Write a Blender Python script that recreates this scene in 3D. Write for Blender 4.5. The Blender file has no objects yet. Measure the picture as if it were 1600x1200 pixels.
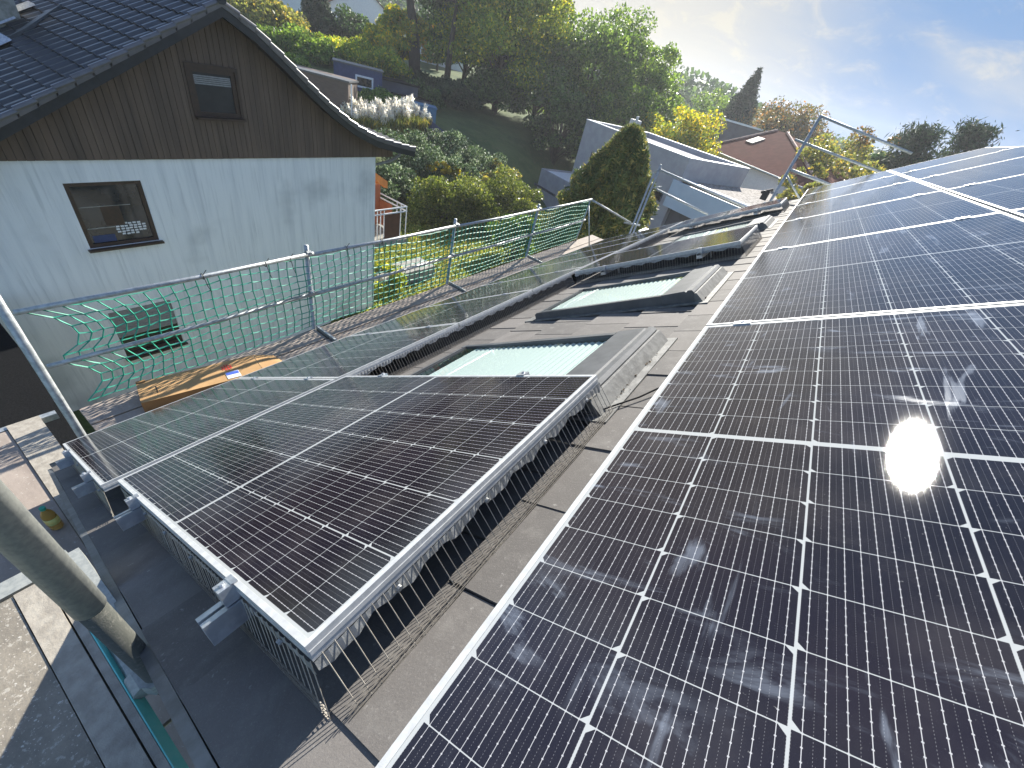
import bpy, math, random
import numpy as np
from mathutils import Matrix, Vector, Quaternion
random.seed(7)
RNG = np.random.default_rng(11)
scene = bpy.context.scene
COL = scene.collection

# ------------------------------------------------------------------ camera
CAM = Vector((-1.74903835, -0.06244156, 0.66512796))
RW = Matrix(((0.57005874, -0.79159738, 0.22001505),
             (-0.40867434, -0.50550678, -0.75990011),
             (0.71275403, 0.3432732, -0.6116741)))          # world -> camera (x right, y down, z forward)
F = 632.135
cd = bpy.data.cameras.new('camera'); cam = bpy.data.objects.new('camera', cd); COL.objects.link(cam)
cd.sensor_width = 36.0; cd.lens = F / 1600 * 36.0; cd.clip_start = 0.02; cd.clip_end = 3000
m3 = Matrix((RW[0], -RW[1], -RW[2])).transposed()
cam.matrix_world = Matrix.Translation(CAM) @ m3.to_4x4()
scene.camera = cam

# ------------------------------------------------------------------ sun, sky, exposure
SUN = Vector((0.84943839, 0.18902546, 0.49267006)).normalized()
EL = math.asin(SUN.z)
sd = bpy.data.lights.new('sun', 'SUN'); sd.energy = 4.6; sd.angle = math.radians(0.5); sd.color = (1.0, 0.95, 0.86)
so = bpy.data.objects.new('sun', sd); COL.objects.link(so)
so.rotation_mode = 'QUATERNION'; so.rotation_quaternion = SUN.to_track_quat('Z', 'Y')
world = bpy.data.worlds.new('World'); scene.world = world; world.use_nodes = True
wn = world.node_tree.nodes; wl = world.node_tree.links; wn.clear()
sky = wn.new('ShaderNodeTexSky'); sky.sky_type = 'NISHITA'; sky.sun_disc = False
sky.sun_elevation = EL
sky.sun_rotation = math.atan2(SUN.x, SUN.y)
sky.air_density = 1.0; sky.dust_density = 1.2; sky.ozone_density = 1.5
wtc = wn.new('ShaderNodeTexCoord')
def wmath(op, a, b=None, c=None):
    n = wn.new('ShaderNodeMath'); n.operation = op
    for i, v in enumerate((a, b, c)):
        if v is None: continue
        if isinstance(v, (int, float)): n.inputs[i].default_value = v
        else: wl.new(v, n.inputs[i])
    return n.outputs[0]
def wdot(vec):
    n = wn.new('ShaderNodeVectorMath'); n.operation = 'DOT_PRODUCT'; wl.new(wtc.outputs['Generated'], n.inputs[0]); n.inputs[1].default_value = vec
    return n.outputs['Value']
def wmap(scale, rot=(0, 0, 0)):
    mp = wn.new('ShaderNodeMapping'); mp.inputs['Scale'].default_value = scale; mp.inputs['Rotation'].default_value = rot
    wl.new(wtc.outputs['Generated'], mp.inputs['Vector']); return mp.outputs[0]
def wnoise(vec, scale, detail, rough=.55, dist=0.0):
    n = wn.new('ShaderNodeTexNoise'); n.inputs['Scale'].default_value = scale; n.inputs['Detail'].default_value = detail
    n.inputs['Roughness'].default_value = rough; n.inputs['Distortion'].default_value = dist; wl.new(vec, n.inputs['Vector']); return n.outputs['Fac']
def wramp(v, a, b):
    n = wn.new('ShaderNodeMapRange'); n.interpolation_type = 'SMOOTHSTEP'
    wl.new(v, n.inputs['Value']); n.inputs['From Min'].default_value = a; n.inputs['From Max'].default_value = b; return n.outputs['Result']
# thin cirrus veil, thickest ahead-left of the roof, thinning to the right
veil_dir = Vector((math.cos(math.radians(32)), math.sin(math.radians(32)), .12)).normalized()
veil = wramp(wdot(veil_dir), .84, 1.0)
soft = wnoise(wmap((1, 1, 3.2), (0.25, 0.1, 0.4)), 2.3, 6, .55, .6)
streak = wnoise(wmap((.7, 6.5, 13), (0.5, -0.35, 0.15)), 2.2, 9, .62, .5)
cl = wmath('ADD', wmath('MULTIPLY', veil, .86), wmath('MULTIPLY', wramp(soft, .46, .78), .42))
cl = wmath('ADD', cl, wmath('MULTIPLY', wramp(streak, .50, .74), .42))
cl = wmath('MINIMUM', cl, .93)
sc_ = wn.new('ShaderNodeVectorMath'); sc_.operation = 'MULTIPLY'; wl.new(sky.outputs[0], sc_.inputs[0]); sc_.inputs[1].default_value = (.44, .53, .64)
cap = wn.new('ShaderNodeVectorMath'); cap.operation = 'MINIMUM'; wl.new(sc_.outputs[0], cap.inputs[0]); fwd = wramp(wdot(Vector((.98, .02, .18)).normalized()), .30, .80)
cmx = wn.new('ShaderNodeMix'); cmx.data_type = 'RGBA'; wl.new(fwd, cmx.inputs[0]); cmx.inputs[6].default_value = (3.5, 3.9, 4.6, 1); cmx.inputs[7].default_value = (.34, .80, 1.6, 1); wl.new(cmx.outputs[2], cap.inputs[1])
wmix = wn.new('ShaderNodeMix'); wmix.data_type = 'RGBA'
wl.new(cl, wmix.inputs[0]); wl.new(cap.outputs[0], wmix.inputs[6]); wmix.inputs[7].default_value = (1.95, 1.82, 1.50, 1)
bg = wn.new('ShaderNodeBackground'); bg.inputs['Strength'].default_value = 0.15
wo = wn.new('ShaderNodeOutputWorld'); wl.new(wmix.outputs[2], bg.inputs[0]); wl.new(bg.outputs[0], wo.inputs[0])
scene.view_settings.view_transform = 'Standard'; scene.view_settings.look = 'None'
scene.view_settings.exposure = 1.38; scene.view_settings.gamma = 1.0
scene.render.engine = 'CYCLES'
scene.cycles.use_denoising = True
scene.cycles.max_bounces = 7; scene.cycles.transparent_max_bounces = 12

# ------------------------------------------------------------------ frames and helpers
PITCH = math.radians(33.0)
RM = Matrix.Rotation(-PITCH, 4, 'X')      # roof frame (u along eave, w down slope, h off the roof) -> world
TILE = -0.165                              # tile surface, measured from the top of the solar panels
def roof(u, w, h=0.0): return RM @ Vector((u, w, h))
def ray(x, y): return (RW.transposed() @ Vector(((x - 800) / F, (y - 600) / F, 1))).normalized()
def atX(x, y, X): d = ray(x, y); return CAM + d * ((X - CAM.x) / d.x)
def atY(x, y, Y): d = ray(x, y); return CAM + d * ((Y - CAM.y) / d.y)
def atZ(x, y, Z): d = ray(x, y); return CAM + d * ((Z - CAM.z) / d.z)
def atR(x, y, r):
    d = ray(x, y); return CAM + d * (r / math.hypot(d.x, d.y))

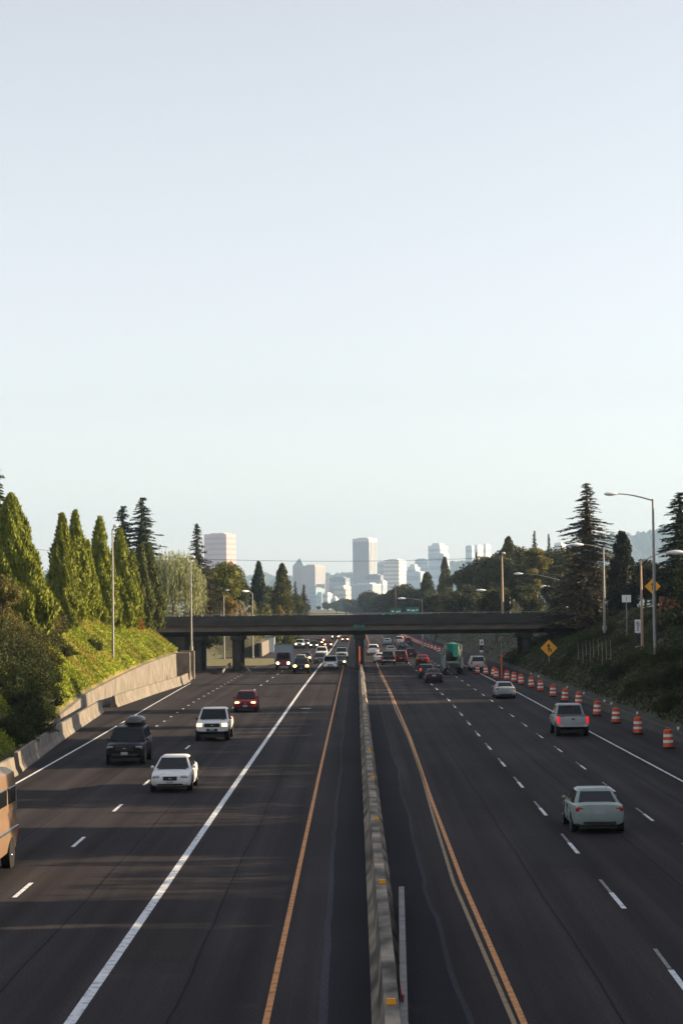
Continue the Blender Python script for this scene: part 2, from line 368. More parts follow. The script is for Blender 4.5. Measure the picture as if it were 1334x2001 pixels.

■ SET PROBLEM ■
From the opening line of the listing above through the line bearing "COL = scene.collection", repeat each line exactly. Drop every picture.

■ TASK OUTPUT ■
Write a Blender Python script that recreates this scene in 3D. Write for Blender 4.5. The Blender file has no objects yet. Measure the picture as if it were 1600x1200 pixels.
import bpy, math, random
import numpy as np
from mathutils import Matrix, Vector, Quaternion
random.seed(7)
RNG = np.random.default_rng(11)
scene = bpy.context.scene
COL = scene.collection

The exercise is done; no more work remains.